Para um turista que conhece Paris, a greve pode trazer alguma vantagem. Os táxis circulam, embora sejam mais disputados. O Museu d’Orsay não tinha filas na terça-feira. Por falta de funcionários, a entrada foi liberada; só o vestiário não funcionava. Havia pouca gente, talvez a única ocasião de ver (ou rever) calmamente a exposição “Degas na Ópera” sem ser empurrado ou atropelado.
O concerto das 12h30 ocorreu normalmente, auditório cheio, e ainda agradeceram aos que se deslocaram para assisti-lo. Tudo fecha mais cedo, as lojas e até os restaurantes. Nos cafés, dois temas monopolizam as conversas: a idade mínima da aposentadoria e a greve.

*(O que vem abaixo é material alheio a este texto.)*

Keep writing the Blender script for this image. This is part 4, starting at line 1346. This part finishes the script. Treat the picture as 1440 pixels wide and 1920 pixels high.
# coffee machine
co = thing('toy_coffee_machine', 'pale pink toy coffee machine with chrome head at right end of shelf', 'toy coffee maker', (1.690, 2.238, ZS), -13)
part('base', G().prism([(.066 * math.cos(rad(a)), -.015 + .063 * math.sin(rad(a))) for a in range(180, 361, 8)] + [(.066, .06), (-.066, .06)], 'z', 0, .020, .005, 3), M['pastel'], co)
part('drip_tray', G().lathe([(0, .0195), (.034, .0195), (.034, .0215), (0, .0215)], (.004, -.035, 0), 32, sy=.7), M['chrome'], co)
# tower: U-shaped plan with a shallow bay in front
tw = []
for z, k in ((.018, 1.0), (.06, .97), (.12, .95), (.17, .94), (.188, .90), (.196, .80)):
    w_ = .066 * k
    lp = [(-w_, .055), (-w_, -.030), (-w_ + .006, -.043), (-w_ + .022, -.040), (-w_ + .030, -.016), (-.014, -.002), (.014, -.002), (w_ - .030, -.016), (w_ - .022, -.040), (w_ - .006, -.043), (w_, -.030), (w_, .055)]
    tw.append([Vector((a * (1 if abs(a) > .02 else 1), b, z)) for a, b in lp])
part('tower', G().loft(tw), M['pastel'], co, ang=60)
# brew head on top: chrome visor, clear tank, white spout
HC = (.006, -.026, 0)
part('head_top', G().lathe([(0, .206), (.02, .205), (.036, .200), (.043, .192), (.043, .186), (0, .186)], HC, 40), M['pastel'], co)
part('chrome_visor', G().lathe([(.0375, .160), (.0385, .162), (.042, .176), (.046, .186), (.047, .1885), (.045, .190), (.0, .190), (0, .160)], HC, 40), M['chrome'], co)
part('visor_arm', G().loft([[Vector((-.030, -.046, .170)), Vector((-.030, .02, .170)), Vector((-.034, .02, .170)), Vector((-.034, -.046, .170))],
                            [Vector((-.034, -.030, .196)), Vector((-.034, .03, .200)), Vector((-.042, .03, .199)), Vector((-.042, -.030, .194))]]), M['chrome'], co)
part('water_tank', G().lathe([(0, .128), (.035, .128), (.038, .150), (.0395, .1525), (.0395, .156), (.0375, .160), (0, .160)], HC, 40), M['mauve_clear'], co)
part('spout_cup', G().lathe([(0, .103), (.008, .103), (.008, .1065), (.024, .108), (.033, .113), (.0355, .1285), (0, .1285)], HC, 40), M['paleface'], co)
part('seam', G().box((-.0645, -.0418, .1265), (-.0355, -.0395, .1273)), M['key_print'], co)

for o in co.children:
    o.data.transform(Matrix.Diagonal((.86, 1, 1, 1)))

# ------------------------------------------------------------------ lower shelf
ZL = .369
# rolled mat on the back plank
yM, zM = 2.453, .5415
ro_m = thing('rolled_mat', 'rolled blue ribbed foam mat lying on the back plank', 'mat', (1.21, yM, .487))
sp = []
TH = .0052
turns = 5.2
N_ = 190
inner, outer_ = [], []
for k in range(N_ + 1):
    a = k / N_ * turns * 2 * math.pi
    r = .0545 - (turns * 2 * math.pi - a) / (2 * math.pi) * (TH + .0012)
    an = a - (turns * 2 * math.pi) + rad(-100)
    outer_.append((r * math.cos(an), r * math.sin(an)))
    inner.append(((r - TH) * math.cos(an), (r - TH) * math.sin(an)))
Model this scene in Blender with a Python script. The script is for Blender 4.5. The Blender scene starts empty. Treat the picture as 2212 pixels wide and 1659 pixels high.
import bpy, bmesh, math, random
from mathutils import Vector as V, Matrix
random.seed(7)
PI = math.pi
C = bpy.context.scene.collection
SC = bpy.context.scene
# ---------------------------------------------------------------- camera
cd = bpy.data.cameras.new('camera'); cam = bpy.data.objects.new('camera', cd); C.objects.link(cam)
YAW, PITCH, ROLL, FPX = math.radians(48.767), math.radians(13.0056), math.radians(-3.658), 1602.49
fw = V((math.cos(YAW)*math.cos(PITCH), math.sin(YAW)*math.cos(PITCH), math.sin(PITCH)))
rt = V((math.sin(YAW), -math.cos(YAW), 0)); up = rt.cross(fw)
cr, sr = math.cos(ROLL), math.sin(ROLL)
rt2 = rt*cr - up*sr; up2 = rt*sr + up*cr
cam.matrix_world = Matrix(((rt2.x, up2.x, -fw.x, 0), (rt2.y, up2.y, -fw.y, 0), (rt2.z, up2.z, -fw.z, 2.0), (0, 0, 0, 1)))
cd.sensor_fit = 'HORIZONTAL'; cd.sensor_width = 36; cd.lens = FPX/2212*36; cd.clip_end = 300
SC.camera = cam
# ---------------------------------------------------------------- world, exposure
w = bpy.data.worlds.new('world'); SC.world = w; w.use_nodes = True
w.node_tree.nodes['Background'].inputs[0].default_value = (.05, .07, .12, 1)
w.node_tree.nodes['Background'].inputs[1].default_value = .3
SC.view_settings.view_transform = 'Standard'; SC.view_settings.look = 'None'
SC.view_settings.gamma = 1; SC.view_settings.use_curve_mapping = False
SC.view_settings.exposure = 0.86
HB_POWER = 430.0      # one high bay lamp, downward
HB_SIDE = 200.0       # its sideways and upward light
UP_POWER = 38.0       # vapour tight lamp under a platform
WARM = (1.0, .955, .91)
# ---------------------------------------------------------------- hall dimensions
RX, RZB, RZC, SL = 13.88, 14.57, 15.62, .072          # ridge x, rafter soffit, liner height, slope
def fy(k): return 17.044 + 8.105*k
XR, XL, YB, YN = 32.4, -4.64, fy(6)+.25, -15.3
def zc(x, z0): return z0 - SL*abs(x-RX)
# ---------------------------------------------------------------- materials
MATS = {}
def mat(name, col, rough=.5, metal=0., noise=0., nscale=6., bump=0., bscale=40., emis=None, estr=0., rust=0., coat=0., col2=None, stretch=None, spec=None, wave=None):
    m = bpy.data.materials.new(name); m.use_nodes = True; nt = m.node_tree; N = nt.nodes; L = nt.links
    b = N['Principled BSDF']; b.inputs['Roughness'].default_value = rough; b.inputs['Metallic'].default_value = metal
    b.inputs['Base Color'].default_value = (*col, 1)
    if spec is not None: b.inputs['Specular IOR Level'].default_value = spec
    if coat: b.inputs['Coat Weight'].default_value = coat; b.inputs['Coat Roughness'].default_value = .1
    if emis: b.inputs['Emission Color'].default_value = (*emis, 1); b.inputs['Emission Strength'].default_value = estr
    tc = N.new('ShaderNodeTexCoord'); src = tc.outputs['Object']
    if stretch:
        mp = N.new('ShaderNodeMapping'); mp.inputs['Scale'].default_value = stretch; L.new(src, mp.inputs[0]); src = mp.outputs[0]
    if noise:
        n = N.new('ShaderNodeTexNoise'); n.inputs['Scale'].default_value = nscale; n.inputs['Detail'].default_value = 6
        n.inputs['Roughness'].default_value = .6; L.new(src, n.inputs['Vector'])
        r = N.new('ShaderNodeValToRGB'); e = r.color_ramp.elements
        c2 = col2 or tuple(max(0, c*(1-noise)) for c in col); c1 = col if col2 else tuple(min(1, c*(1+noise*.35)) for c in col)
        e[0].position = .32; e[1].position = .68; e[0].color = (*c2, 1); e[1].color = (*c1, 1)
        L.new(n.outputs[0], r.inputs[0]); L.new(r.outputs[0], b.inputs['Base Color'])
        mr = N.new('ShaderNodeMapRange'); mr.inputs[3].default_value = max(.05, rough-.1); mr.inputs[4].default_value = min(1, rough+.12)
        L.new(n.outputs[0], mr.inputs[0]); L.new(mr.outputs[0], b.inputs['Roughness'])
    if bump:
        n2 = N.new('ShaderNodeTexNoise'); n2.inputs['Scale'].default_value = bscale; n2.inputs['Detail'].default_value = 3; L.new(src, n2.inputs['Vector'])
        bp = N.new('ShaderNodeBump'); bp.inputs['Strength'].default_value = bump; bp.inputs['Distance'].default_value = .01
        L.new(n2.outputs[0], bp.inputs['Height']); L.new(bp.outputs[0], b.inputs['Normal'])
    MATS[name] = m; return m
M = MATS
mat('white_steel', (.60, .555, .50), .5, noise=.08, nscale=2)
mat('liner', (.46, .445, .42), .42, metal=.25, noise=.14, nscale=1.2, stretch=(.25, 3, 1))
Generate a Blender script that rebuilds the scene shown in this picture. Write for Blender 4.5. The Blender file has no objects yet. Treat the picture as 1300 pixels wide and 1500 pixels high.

Cada um explica sua expectativa de aposentadoria, fazendo contas e, em geral, discordando do projeto do governo. Depois de relatar os inconvenientes de cada um com a paralisação dos transportes, em geral apoiam a greve e censuram o governo.
Na quarta-feira (11), o primeiro-ministro Édouard Philippe anunciou as linhas gerais da reforma pretendida. Acabar com os regimes diferenciados e estabelecer um sistema único de Previdência. E adotar a idade mínima de 64 anos para os nascidos depois de 1975.
Depois de ter feito concessões aos “gilet jaunes” (coletes amarelos), parece que o governo agora escolheu o caminho da firmeza. Os sindicatos não se sensibilizaram, e muitos já apostam que a greve vai até o Natal.
As manifestações públicas foram as maiores depois de muito tempo, como é possível ver na televisão. Mas o clima, até então, é tranquilo. Os parisienses convivem bem com essa situação fora do normal, numa espécie de recreio da escola.
Nada lembra 1968, e um sociólogo apontou uma aparente contradição. Embora o projeto de mudança vise maior igualdade, o povo resiste. E ressalva: afinal, se a elite sempre defendeu seus privilégios, é normal que os trabalhadores também defendam os seus.